- _WHAT TO WORK ON_
Scan the entries below for the word "were". Copy each line that has it.

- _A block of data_
═══
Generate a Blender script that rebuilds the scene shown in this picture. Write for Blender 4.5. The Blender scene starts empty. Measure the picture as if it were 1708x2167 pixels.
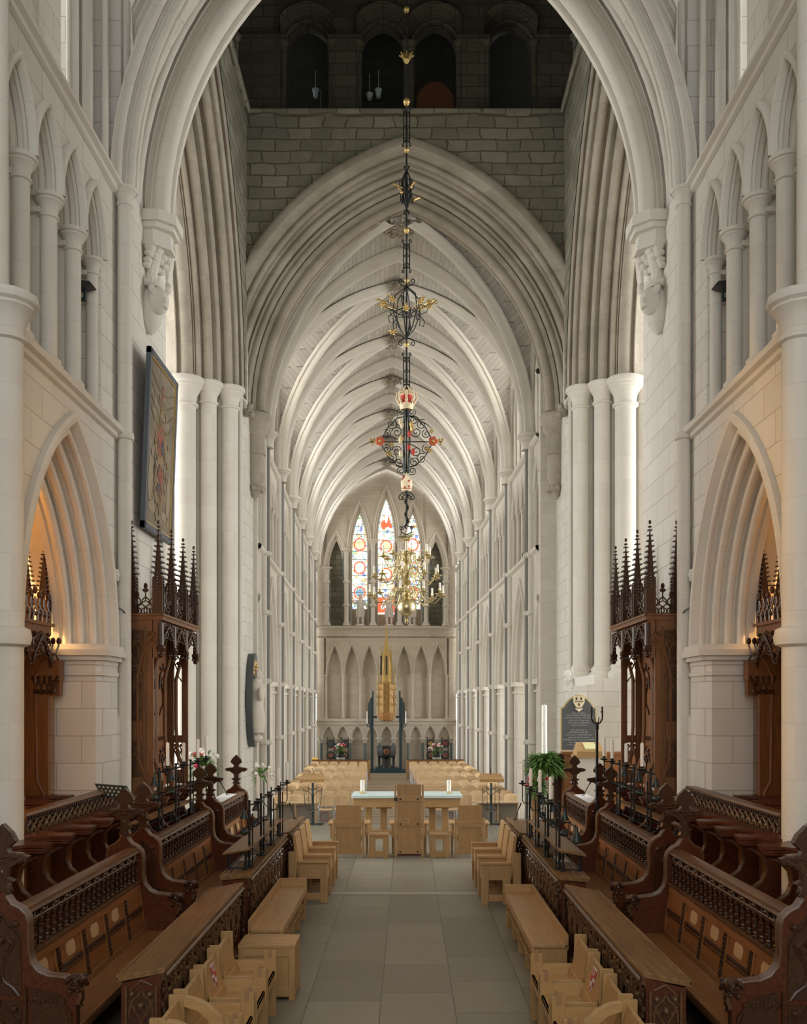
import bpy, bmesh, math, random
from mathutils import Vector, Matrix
SC = bpy.context.scene
C = SC.collection
PI = math.pi
random.seed(7)
X0 = -.045                                   # axis of the choir

# ---------------------------------------------------------------- mesh builder
class MB:
    def __init__(s): s.v = []; s.f = []
    def add(s, vs, fs):
        o = len(s.v); s.v += [tuple(p) for p in vs]; s.f += [tuple(i + o for i in f) for f in fs]
        return s
    def box(s, x0, x1, y0, y1, z0, z1):
        return s.add([(x0,y0,z0),(x1,y0,z0),(x1,y1,z0),(x0,y1,z0),(x0,y0,z1),(x1,y0,z1),(x1,y1,z1),(x0,y1,z1)],
              [(0,3,2,1),(4,5,6,7),(0,1,5,4),(1,2,6,5),(2,3,7,6),(3,0,4,7)])
    def hexa(s, p):                          # eight corners, bottom ring then top ring
        return s.add(p, [(0,3,2,1),(4,5,6,7),(0,1,5,4),(1,2,6,5),(2,3,7,6),(3,0,4,7)])
    def prism(s, poly, a, b, ax='y'):        # polygon extruded along an axis
        n = len(poly)
        m = {'y': lambda p, t: (p[0], t, p[1]), 'x': lambda p, t: (t, p[0], p[1]), 'z': lambda p, t: (p[0], p[1], t)}[ax]
        vs = [m(p, a) for p in poly] + [m(p, b) for p in poly]
        return s.add(vs, [tuple(range(n)), tuple(range(2*n-1, n-1, -1))] + [((i+1)%n, i, i+n, (i+1)%n+n) for i in range(n)])
    def grid(s, rows, close=False):
        n = len(rows[0]); vs = [p for r in rows for p in r]; fs = []
        for i in range(len(rows)-1):
            for j in range(n if close else n-1):
                k = (j+1) % n
                fs.append((i*n+j, i*n+k, (i+1)*n+k, (i+1)*n+j))
        return s.add(vs, fs)
    def lathe(s, prof, cx=0, cy=0, n=14, cap=True, sx=1, sy=1, ph=0):
        rows = [[(cx+r*sx*math.cos(ph+2*PI*k/n), cy+r*sy*math.sin(ph+2*PI*k/n), z) for k in range(n)] for r, z in prof]
        s.grid(rows, True)
        if cap:
            o = len(s.v)
            s.f.append(tuple(range(o-n, o))); s.f.append(tuple(range(o-n*len(prof)+n-1, o-n*len(prof)-1, -1)))
        return s
    def tube(s, pts, r, n=6, closed=False):
        P = [Vector(p) for p in pts]; rows = []; m = len(P); up = None
        for i, p in enumerate(P):
            t = (P[(i+1) % m] - P[i-1]) if closed else (P[min(i+1, m-1)] - P[max(i-1, 0)])
            if t.length < 1e-9: t = Vector((0, 0, 1))
            t.normalize()
            if up is None: up = Vector((0, 0, 1)) if abs(t.z) < .9 else Vector((1, 0, 0))
            a = t.cross(up)
            if a.length < 1e-4: a = t.cross(Vector((1, .3, 0)))
            a.normalize(); b = a.cross(t); up = b
            rr = r[i] if isinstance(r, (list, tuple)) else r
            rows.append([p + a*rr*math.cos(2*PI*k/n) + b*rr*math.sin(2*PI*k/n) for k in range(n)])
        if closed: rows.append(rows[0])
        s.grid(rows, True)
        if not closed:
            o = len(s.v); s.f.append(tuple(range(o-n, o))); s.f.append(tuple(range(o-n*m+n-1, o-n*m-1, -1)))
        return s
    def ball(s, c, r, sx=1, sy=1, sz=1, n=8, m=6):
        rows = [[(c[0]+r*sx*math.sin(PI*i/m)*math.cos(2*PI*k/n), c[1]+r*sy*math.sin(PI*i/m)*math.sin(2*PI*k/n), c[2]+r*sz*math.cos(PI*i/m)) for k in range(n)] for i in range(m+1)]
        return s.grid(rows, True)
    def bar(s, p, q, w, h=None):             # square bar between two points
        p = Vector(p); q = Vector(q); h = h or w
        t = (q-p).normalized(); up = Vector((0,0,1)) if abs(t.z) < .95 else Vector((0,1,0))
        a = t.cross(up).normalized(); b = a.cross(t)
        c = [(-1,-1),(1,-1),(1,1),(-1,1)]
        return s.hexa([p + a*(i*w/2) + b*(j*h/2) for i, j in c] + [q + a*(i*w/2) + b*(j*h/2) for i, j in c])
    def xf(s, M):
        M3 = M.to_3x3().determinant() < 0
        s.v = [tuple(M @ Vector(p)) for p in s.v]
        if M3: s.f = [tuple(reversed(f)) for f in s.f]
        return s
    def merge(s, o, M=None):
        vs = [tuple(M @ Vector(p)) for p in o.v] if M is not None else o.v
        fl = M is not None and M.to_3x3().determinant() < 0
        return s.add(vs, [tuple(reversed(f)) for f in o.f] if fl else o.f)
    def build(s, name, mat, parent=None, M=None, ang=35, bevel=0, label=None, clip=None):
        if M is not None: s.xf(M)
        L = ROOT.get(parent.name) if parent is not None else None
        vs = [(p[0]-L[0], p[1]-L[1], p[2]-L[2]) for p in s.v] if L else s.v
        me = bpy.data.meshes.new(name); me.from_pydata(vs, [], s.f); me.validate()
        if clip:
            bm = bmesh.new(); bm.from_mesh(me)
            bmesh.ops.bisect_plane(bm, geom=bm.verts[:]+bm.edges[:]+bm.faces[:], plane_co=clip[0], plane_no=clip[1], clear_inner=True)
            bm.to_mesh(me); bm.free()
        me.polygons.foreach_set('use_smooth', [True]*len(me.polygons)); me.set_sharp_from_angle(angle=math.radians(ang))
        me.materials.append(mat)
        o = bpy.data.objects.new(name, me); C.objects.link(o)
        if parent is not None: o.parent = parent
        if L: ROOT[o.name] = L
        elif parent is None: ROOT[o.name] = (0, 0, 0)
        else: ROOT[o.name] = ROOT.get(parent.name)
        if bevel:
            b = o.modifiers.new('bevel', 'BEVEL'); b.width = bevel; b.segments = 1; b.limit_method = 'ANGLE'
        if label: o['label'] = label
        return o
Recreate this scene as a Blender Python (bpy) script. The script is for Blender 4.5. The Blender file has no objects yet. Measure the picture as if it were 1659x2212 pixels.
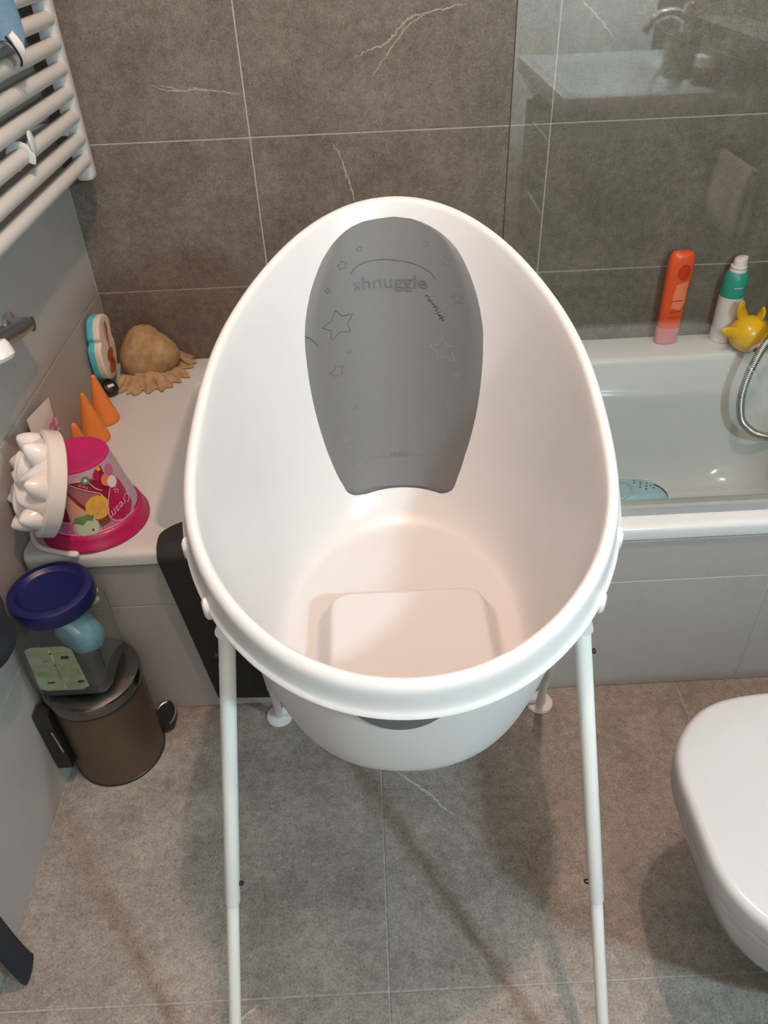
import bpy, bmesh, math, random
from mathutils import Vector, Matrix
from mathutils.bvhtree import BVHTree
random.seed(7)
SC = bpy.context.scene
COL = SC.collection
PI = math.pi

# ---------------------------------------------------------------- camera
CAM_POS = Vector((0.60386, -1.66692, 1.25929))
CAM_YAW, CAM_PITCH, CAM_ROLL, CAM_F = 0.00736, -0.675085, -0.044955, 1661.0
def make_camera():
    cd = bpy.data.cameras.new('camera'); co = bpy.data.objects.new('camera', cd); COL.objects.link(co)
    y, p, ro = CAM_YAW, CAM_PITCH, CAM_ROLL
    f = Vector((math.sin(y)*math.cos(p), math.cos(y)*math.cos(p), math.sin(p)))
    r = Vector((math.cos(y), -math.sin(y), 0)); u = r.cross(f)
    r2 = math.cos(ro)*r + math.sin(ro)*u; u2 = -math.sin(ro)*r + math.cos(ro)*u
    m = Matrix((r2, u2, -f)).transposed().to_4x4(); m.translation = CAM_POS
    co.matrix_world = m
    cd.sensor_fit = 'HORIZONTAL'; cd.sensor_width = 36.0; cd.lens = CAM_F/1659.0*36.0
    cd.clip_start = 0.02; cd.clip_end = 50
    SC.camera = co
make_camera()

# ---------------------------------------------------------------- world, lights, exposure
W = bpy.data.worlds.new('world'); SC.world = W; W.use_nodes = True
W.node_tree.nodes['Background'].inputs[0].default_value = (0.8, 0.9, 1.0, 1)
W.node_tree.nodes['Background'].inputs[1].default_value = 0.15
def lamp(name, loc, power, col, rad):
    l = bpy.data.lights.new(name, 'POINT'); l.energy = power; l.color = col; l.shadow_soft_size = rad
    o = bpy.data.objects.new(name, l); o.location = loc; COL.objects.link(o); return o
WARM_POS = (0.79, -1.19, 2.56)
COOL_POS = (1.49, -2.0, 1.54)
lamp('ceiling_bulb', WARM_POS, 66.0, (1.0, 0.70, 0.565), 0.022)
lamp('mirror_bulb', COOL_POS, 62.0, (0.63, 0.90, 1.0), 0.05)
SC.view_settings.view_transform = 'Standard'; SC.view_settings.look = 'None'
SC.view_settings.exposure = 0.0; SC.view_settings.gamma = 1.0
SC.view_settings.use_curve_mapping = False

# ---------------------------------------------------------------- materials
def newmat(name):
    m = bpy.data.materials.new(name); m.use_nodes = True
    nt = m.node_tree; return m, nt, nt.nodes['Principled BSDF'], nt.nodes['Material Output']
def N(nt, t, **kw):
    n = nt.nodes.new(t)
    for k, v in kw.items(): setattr(n, k, v)
    return n
def L4(c): return (c[0], c[1], c[2], 1.0)
def plain(name, col, rough=0.45, metal=0.0, var=0.06, scale=40.0, bump=0.0, coat=0.0, trans=0.0, spec=0.5, alpha=1.0):
    """procedural material: a base colour with fine noise variation and optional relief"""
    m, nt, b, out = newmat(name)
    g = N(nt, 'ShaderNodeNewGeometry'); no = N(nt, 'ShaderNodeTexNoise'); no.inputs['Scale'].default_value = scale; no.inputs['Detail'].default_value = 4
    nt.links.new(g.outputs['Position'], no.inputs['Vector'])
    rp = N(nt, 'ShaderNodeValToRGB'); e = rp.color_ramp.elements
    e[0].position = .3; e[1].position = .7
    e[0].color = L4([c*(1-var) for c in col]); e[1].color = L4([min(1, c*(1+var)) for c in col])
    nt.links.new(no.outputs['Fac'], rp.inputs['Fac']); nt.links.new(rp.outputs['Color'], b.inputs['Base Color'])
    b.inputs['Roughness'].default_value = rough; b.inputs['Metallic'].default_value = metal
    b.inputs['Coat Weight'].default_value = coat; b.inputs['Coat Roughness'].default_value = .1
    b.inputs['Specular IOR Level'].default_value = spec
    b.inputs['Transmission Weight'].default_value = trans
    b.inputs['Alpha'].default_value = alpha
    if bump:
        bp = N(nt, 'ShaderNodeBump'); bp.inputs['Strength'].default_value = bump; bp.inputs['Distance'].default_value = .002
        nt.links.new(no.outputs['Fac'], bp.inputs['Height']); nt.links.new(bp.outputs['Normal'], b.inputs['Normal'])
    return m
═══
- _TASK OUTPUT_
Generate a Blender script that rebuilds the scene shown in this picture. Write for Blender 4.5. The Blender scene starts empty. Measure the picture as if it were 1708x2167 pixels.
Recreate this scene as a Blender Python (bpy) script. The script is for Blender 4.5. The Blender file has no objects yet. Measure the picture as if it were 1659x2212 pixels.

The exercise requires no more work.